I mean that comics have their own inherent "silly" logic - but they don't have to be storygames at all. The mechanics of the system are quite clear as are the cause and effect. That Darkseid can OBLITERATE a human regardless of how skilled they are in reality is no more of a "storygaming" abstraction than someone surviving a hit with Excalibur or Krod Mandoon's Flaming Sword of Fire - the arbiter remains, hopefully, the mechanics of the game. The assumption is you go into a comicbook game with the buy-in that such things are possible and indeed - in the case of Batman: expected.

Do you think by "comicbook logic" that Daredevil or Moonknight is going to take a pimpslap from Darkseid? Probably not. And given the stats of those characters - even mechanically - they probably wouldn't. "Reality" insofar as comicbook logic is preserved. Batman in 2e D&D would be like a 19th level Fighter/Rogue - getting slapped by a Pit Fiend ain't gonna kill kill him there either - and I wouldn't say 2e is a Storygame for that reason either.

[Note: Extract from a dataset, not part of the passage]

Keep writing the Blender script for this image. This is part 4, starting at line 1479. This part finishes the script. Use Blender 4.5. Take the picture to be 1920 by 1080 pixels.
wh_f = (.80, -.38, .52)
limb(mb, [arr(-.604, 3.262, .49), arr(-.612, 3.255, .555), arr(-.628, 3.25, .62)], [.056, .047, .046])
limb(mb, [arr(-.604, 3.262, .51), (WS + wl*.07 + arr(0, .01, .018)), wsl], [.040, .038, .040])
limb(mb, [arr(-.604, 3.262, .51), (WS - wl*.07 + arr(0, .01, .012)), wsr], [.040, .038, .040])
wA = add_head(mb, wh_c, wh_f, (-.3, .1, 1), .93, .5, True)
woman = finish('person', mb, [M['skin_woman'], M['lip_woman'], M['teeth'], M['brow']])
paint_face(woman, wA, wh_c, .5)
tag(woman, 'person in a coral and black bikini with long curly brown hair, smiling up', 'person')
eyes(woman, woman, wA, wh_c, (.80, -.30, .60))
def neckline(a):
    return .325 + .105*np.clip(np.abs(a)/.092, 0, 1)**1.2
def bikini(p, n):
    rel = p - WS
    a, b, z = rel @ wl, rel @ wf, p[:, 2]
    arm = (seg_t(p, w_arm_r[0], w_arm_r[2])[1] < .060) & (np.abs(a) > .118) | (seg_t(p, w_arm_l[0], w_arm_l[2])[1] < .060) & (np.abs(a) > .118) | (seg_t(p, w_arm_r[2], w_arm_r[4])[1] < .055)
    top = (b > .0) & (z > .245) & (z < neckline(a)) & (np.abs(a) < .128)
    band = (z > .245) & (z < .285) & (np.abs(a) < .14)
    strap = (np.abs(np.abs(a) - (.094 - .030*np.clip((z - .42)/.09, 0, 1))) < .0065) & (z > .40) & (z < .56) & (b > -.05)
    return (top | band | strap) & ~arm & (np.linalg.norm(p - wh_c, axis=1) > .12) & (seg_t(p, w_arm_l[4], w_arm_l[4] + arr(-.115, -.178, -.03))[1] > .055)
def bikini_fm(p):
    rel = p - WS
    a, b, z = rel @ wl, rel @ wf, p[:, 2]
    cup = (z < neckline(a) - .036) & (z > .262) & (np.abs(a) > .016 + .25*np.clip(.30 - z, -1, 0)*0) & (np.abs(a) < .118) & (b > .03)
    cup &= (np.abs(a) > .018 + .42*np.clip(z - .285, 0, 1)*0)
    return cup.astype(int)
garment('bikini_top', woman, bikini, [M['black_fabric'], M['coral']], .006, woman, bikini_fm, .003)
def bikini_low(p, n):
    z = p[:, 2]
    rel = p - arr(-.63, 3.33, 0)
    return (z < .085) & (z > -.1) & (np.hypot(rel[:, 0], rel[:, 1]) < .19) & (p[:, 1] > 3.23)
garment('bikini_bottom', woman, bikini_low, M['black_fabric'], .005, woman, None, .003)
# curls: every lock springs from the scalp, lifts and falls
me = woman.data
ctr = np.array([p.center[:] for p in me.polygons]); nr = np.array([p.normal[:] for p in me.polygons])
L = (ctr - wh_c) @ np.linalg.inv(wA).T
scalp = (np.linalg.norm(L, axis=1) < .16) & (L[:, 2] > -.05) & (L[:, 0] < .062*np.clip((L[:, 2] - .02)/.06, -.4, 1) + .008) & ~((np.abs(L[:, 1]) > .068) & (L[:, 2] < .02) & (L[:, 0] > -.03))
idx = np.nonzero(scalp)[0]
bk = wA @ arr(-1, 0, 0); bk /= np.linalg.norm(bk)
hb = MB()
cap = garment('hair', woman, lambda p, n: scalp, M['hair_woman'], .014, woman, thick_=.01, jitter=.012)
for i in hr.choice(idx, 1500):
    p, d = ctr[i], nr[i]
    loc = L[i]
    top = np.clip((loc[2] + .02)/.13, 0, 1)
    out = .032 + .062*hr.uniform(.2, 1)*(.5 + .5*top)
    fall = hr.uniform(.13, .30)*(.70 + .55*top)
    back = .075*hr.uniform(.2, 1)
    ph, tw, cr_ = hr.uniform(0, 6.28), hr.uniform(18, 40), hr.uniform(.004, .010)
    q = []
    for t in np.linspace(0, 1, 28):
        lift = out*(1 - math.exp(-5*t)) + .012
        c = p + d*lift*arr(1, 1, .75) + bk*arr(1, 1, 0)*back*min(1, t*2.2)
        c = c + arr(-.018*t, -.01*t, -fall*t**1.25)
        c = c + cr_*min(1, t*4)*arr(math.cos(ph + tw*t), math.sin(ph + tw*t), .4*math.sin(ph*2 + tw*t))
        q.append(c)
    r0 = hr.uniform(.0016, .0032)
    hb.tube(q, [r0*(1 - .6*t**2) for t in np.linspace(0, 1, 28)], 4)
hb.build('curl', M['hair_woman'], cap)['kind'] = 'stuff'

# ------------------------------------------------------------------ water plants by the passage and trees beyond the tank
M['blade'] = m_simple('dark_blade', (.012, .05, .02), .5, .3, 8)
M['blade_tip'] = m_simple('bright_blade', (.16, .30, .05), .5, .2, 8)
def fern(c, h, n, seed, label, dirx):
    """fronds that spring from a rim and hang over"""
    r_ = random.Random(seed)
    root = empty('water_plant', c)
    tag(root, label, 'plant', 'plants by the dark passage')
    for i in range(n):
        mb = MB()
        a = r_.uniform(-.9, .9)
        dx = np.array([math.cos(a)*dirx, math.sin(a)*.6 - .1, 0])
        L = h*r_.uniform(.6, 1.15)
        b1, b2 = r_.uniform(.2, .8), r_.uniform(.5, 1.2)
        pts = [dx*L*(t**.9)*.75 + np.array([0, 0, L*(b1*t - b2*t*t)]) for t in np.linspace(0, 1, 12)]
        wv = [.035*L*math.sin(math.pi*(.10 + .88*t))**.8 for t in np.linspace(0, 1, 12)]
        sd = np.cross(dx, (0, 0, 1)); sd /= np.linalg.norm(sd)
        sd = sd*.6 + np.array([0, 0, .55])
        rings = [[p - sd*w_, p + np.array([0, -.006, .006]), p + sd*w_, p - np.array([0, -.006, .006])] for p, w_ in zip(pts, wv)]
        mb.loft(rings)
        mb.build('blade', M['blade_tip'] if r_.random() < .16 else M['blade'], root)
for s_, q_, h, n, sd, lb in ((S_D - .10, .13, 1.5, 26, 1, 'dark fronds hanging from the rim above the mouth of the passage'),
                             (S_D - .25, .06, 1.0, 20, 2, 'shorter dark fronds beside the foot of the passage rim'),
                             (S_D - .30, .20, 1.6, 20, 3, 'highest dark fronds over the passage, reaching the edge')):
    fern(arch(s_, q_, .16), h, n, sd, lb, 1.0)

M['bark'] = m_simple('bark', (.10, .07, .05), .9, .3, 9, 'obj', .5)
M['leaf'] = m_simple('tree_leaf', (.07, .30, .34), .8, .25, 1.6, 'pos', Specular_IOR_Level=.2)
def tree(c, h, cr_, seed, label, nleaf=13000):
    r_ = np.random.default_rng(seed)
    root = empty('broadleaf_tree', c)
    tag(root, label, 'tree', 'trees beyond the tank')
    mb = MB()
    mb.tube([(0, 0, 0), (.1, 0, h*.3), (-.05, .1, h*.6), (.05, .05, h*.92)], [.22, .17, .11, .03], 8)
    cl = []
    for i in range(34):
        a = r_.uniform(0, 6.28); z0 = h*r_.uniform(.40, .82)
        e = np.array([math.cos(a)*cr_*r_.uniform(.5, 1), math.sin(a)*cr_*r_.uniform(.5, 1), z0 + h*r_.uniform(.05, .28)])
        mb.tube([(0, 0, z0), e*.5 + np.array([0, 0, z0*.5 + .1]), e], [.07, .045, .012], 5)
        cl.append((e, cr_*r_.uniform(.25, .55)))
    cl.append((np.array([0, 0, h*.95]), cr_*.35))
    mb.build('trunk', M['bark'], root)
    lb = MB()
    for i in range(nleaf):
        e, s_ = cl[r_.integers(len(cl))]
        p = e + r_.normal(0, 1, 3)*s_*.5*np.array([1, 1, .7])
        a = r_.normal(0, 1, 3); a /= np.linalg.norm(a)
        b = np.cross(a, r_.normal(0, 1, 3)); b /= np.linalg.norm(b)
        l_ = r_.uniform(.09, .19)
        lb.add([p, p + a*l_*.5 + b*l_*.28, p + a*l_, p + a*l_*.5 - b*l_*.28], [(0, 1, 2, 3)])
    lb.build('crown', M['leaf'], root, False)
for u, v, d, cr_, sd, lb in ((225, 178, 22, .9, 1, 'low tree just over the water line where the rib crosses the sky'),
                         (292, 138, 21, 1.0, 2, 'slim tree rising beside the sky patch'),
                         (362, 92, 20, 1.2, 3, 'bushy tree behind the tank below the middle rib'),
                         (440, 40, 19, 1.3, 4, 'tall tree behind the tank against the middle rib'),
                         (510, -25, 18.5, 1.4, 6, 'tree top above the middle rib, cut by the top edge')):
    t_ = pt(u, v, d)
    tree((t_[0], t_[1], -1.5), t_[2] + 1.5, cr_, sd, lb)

Quote from: Bill;686921I maintain that Batman IS a skilled human being. Close to THE most skilled in DC. As much as like his character, he performs far, far beyond what is remotely believable even withing comic book absurdity.

Then in all seriousness of genre complaints - using Batman or maybe Captain America is a bad example? Absurdity is where you mix genre conventions (in this case reality and comic book "logic"). The *fact* that it's Batman justifies his survival by comic-book logic. I wouldn't say many other "skill-based" characters get that pass. Is it absurd? Sure. But that's the genre baseline.

In the Comic Universe of Tenbonistan - there are VERY few at least. YMMV.



Quote from: Bill;686921Not probably. Instant death if the blow makes any degree of contact.

I dislike absolutes. There are people that have fallen 30k feet and survived. There are people that have been shot in the chest and given speeches for 45 minutes afterwards (Teddy Roosevelt), among many other real-life absurdities. Give Batman and his ilk their absurd due.

In reality - a being like Darkseid couldn't exist. He'd explode from the high-energy content in his body that somehow houses the Omega Effect after all.


Quote from: Bill;686921I am not trying to be argumentative, I just stand by what I said.

Yeah I'm just having a silly convo with you too. No worries.


As for the Karma discussion in FASERIP - I just removed it. I use Aspects, and Sub-plots from Fate. This allows players to be heroes or anti-heroes or villains - or whatever.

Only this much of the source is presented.